> _INSTRUCTION_
Would you return all of this data exactly, leaving nothing out?

> _DATA BLOCK_
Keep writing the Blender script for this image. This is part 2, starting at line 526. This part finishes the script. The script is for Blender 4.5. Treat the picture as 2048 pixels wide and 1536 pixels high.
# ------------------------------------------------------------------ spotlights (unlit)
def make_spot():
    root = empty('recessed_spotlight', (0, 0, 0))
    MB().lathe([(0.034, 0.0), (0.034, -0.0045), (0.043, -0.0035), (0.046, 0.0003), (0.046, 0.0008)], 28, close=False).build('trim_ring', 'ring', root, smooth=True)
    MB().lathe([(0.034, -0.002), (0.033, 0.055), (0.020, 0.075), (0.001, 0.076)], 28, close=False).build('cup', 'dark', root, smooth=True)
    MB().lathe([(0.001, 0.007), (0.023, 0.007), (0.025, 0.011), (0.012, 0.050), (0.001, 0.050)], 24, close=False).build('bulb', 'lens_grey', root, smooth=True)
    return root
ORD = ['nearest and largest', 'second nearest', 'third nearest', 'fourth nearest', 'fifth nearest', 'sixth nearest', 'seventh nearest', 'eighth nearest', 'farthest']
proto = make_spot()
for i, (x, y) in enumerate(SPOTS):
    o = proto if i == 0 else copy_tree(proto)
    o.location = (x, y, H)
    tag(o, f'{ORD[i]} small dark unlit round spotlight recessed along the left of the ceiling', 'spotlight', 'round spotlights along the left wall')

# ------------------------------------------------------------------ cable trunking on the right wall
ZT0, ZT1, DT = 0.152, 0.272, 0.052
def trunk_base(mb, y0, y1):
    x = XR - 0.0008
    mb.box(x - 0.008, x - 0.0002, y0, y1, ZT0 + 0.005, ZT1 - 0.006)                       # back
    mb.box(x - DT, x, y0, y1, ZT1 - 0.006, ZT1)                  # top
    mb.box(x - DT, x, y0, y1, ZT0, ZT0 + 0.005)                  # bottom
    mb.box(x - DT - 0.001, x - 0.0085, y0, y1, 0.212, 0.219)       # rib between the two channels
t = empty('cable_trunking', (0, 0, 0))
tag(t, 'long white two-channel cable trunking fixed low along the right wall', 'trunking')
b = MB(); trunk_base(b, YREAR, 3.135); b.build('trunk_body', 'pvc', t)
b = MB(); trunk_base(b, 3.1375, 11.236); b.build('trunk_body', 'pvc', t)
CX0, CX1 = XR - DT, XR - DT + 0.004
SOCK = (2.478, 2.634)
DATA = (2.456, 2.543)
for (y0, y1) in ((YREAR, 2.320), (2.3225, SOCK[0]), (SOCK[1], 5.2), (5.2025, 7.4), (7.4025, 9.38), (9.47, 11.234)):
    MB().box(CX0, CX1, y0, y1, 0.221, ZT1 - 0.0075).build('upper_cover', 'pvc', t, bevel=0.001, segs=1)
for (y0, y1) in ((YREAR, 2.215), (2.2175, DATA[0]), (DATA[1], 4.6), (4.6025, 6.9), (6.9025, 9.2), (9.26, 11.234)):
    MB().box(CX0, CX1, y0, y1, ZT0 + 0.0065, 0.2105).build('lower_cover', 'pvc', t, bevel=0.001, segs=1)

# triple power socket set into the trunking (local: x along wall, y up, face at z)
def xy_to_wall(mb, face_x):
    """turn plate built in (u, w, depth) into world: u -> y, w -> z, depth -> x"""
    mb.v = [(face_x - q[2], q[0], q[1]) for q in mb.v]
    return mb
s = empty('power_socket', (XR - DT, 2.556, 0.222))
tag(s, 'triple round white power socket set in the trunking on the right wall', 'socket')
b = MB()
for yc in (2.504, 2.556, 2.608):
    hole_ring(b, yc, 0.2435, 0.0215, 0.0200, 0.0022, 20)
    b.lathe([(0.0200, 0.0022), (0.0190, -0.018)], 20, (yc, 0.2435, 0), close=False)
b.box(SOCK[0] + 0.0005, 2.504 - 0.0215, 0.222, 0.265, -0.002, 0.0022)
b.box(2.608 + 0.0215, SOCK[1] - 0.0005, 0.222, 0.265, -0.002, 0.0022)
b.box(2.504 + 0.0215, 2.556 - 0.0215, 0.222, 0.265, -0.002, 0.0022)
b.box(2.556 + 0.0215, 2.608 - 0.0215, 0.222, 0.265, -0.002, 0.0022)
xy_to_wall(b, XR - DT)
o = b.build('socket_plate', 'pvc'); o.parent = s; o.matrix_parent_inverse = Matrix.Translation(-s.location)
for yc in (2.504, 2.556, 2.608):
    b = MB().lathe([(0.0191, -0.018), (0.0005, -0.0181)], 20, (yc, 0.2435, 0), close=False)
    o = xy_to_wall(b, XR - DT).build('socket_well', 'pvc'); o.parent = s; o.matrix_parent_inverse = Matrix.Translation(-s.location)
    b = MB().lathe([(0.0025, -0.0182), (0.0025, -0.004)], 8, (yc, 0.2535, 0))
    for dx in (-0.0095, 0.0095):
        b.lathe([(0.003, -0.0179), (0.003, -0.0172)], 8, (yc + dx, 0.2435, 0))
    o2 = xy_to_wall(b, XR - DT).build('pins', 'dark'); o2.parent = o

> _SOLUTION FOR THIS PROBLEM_
Keep writing the Blender script for this image. This is part 2, starting at line 526. This part finishes the script. The script is for Blender 4.5. Treat the picture as 2048 pixels wide and 1536 pixels high.
# ------------------------------------------------------------------ spotlights (unlit)
def make_spot():
    root = empty('recessed_spotlight', (0, 0, 0))
    MB().lathe([(0.034, 0.0), (0.034, -0.0045), (0.043, -0.0035), (0.046, 0.0003), (0.046, 0.0008)], 28, close=False).build('trim_ring', 'ring', root, smooth=True)
    MB().lathe([(0.034, -0.002), (0.033, 0.055), (0.020, 0.075), (0.001, 0.076)], 28, close=False).build('cup', 'dark', root, smooth=True)
    MB().lathe([(0.001, 0.007), (0.023, 0.007), (0.025, 0.011), (0.012, 0.050), (0.001, 0.050)], 24, close=False).build('bulb', 'lens_grey', root, smooth=True)
    return root
ORD = ['nearest and largest', 'second nearest', 'third nearest', 'fourth nearest', 'fifth nearest', 'sixth nearest', 'seventh nearest', 'eighth nearest', 'farthest']
proto = make_spot()
for i, (x, y) in enumerate(SPOTS):
    o = proto if i == 0 else copy_tree(proto)
    o.location = (x, y, H)
    tag(o, f'{ORD[i]} small dark unlit round spotlight recessed along the left of the ceiling', 'spotlight', 'round spotlights along the left wall')

# ------------------------------------------------------------------ cable trunking on the right wall
ZT0, ZT1, DT = 0.152, 0.272, 0.052
def trunk_base(mb, y0, y1):
    x = XR - 0.0008
    mb.box(x - 0.008, x - 0.0002, y0, y1, ZT0 + 0.005, ZT1 - 0.006)                       # back
    mb.box(x - DT, x, y0, y1, ZT1 - 0.006, ZT1)                  # top
    mb.box(x - DT, x, y0, y1, ZT0, ZT0 + 0.005)                  # bottom
    mb.box(x - DT - 0.001, x - 0.0085, y0, y1, 0.212, 0.219)       # rib between the two channels
t = empty('cable_trunking', (0, 0, 0))
tag(t, 'long white two-channel cable trunking fixed low along the right wall', 'trunking')
b = MB(); trunk_base(b, YREAR, 3.135); b.build('trunk_body', 'pvc', t)
b = MB(); trunk_base(b, 3.1375, 11.236); b.build('trunk_body', 'pvc', t)
CX0, CX1 = XR - DT, XR - DT + 0.004
SOCK = (2.478, 2.634)
DATA = (2.456, 2.543)
for (y0, y1) in ((YREAR, 2.320), (2.3225, SOCK[0]), (SOCK[1], 5.2), (5.2025, 7.4), (7.4025, 9.38), (9.47, 11.234)):
    MB().box(CX0, CX1, y0, y1, 0.221, ZT1 - 0.0075).build('upper_cover', 'pvc', t, bevel=0.001, segs=1)
for (y0, y1) in ((YREAR, 2.215), (2.2175, DATA[0]), (DATA[1], 4.6), (4.6025, 6.9), (6.9025, 9.2), (9.26, 11.234)):
    MB().box(CX0, CX1, y0, y1, ZT0 + 0.0065, 0.2105).build('lower_cover', 'pvc', t, bevel=0.001, segs=1)

# triple power socket set into the trunking (local: x along wall, y up, face at z)
def xy_to_wall(mb, face_x):
    """turn plate built in (u, w, depth) into world: u -> y, w -> z, depth -> x"""
    mb.v = [(face_x - q[2], q[0], q[1]) for q in mb.v]
    return mb
s = empty('power_socket', (XR - DT, 2.556, 0.222))
tag(s, 'triple round white power socket set in the trunking on the right wall', 'socket')
b = MB()
for yc in (2.504, 2.556, 2.608):
    hole_ring(b, yc, 0.2435, 0.0215, 0.0200, 0.0022, 20)
    b.lathe([(0.0200, 0.0022), (0.0190, -0.018)], 20, (yc, 0.2435, 0), close=False)
b.box(SOCK[0] + 0.0005, 2.504 - 0.0215, 0.222, 0.265, -0.002, 0.0022)
b.box(2.608 + 0.0215, SOCK[1] - 0.0005, 0.222, 0.265, -0.002, 0.0022)
b.box(2.504 + 0.0215, 2.556 - 0.0215, 0.222, 0.265, -0.002, 0.0022)
b.box(2.556 + 0.0215, 2.608 - 0.0215, 0.222, 0.265, -0.002, 0.0022)
xy_to_wall(b, XR - DT)
o = b.build('socket_plate', 'pvc'); o.parent = s; o.matrix_parent_inverse = Matrix.Translation(-s.location)
for yc in (2.504, 2.556, 2.608):
    b = MB().lathe([(0.0191, -0.018), (0.0005, -0.0181)], 20, (yc, 0.2435, 0), close=False)
    o = xy_to_wall(b, XR - DT).build('socket_well', 'pvc'); o.parent = s; o.matrix_parent_inverse = Matrix.Translation(-s.location)
    b = MB().lathe([(0.0025, -0.0182), (0.0025, -0.004)], 8, (yc, 0.2535, 0))
    for dx in (-0.0095, 0.0095):
        b.lathe([(0.003, -0.0179), (0.003, -0.0172)], 8, (yc + dx, 0.2435, 0))
    o2 = xy_to_wall(b, XR - DT).build('pins', 'dark'); o2.parent = o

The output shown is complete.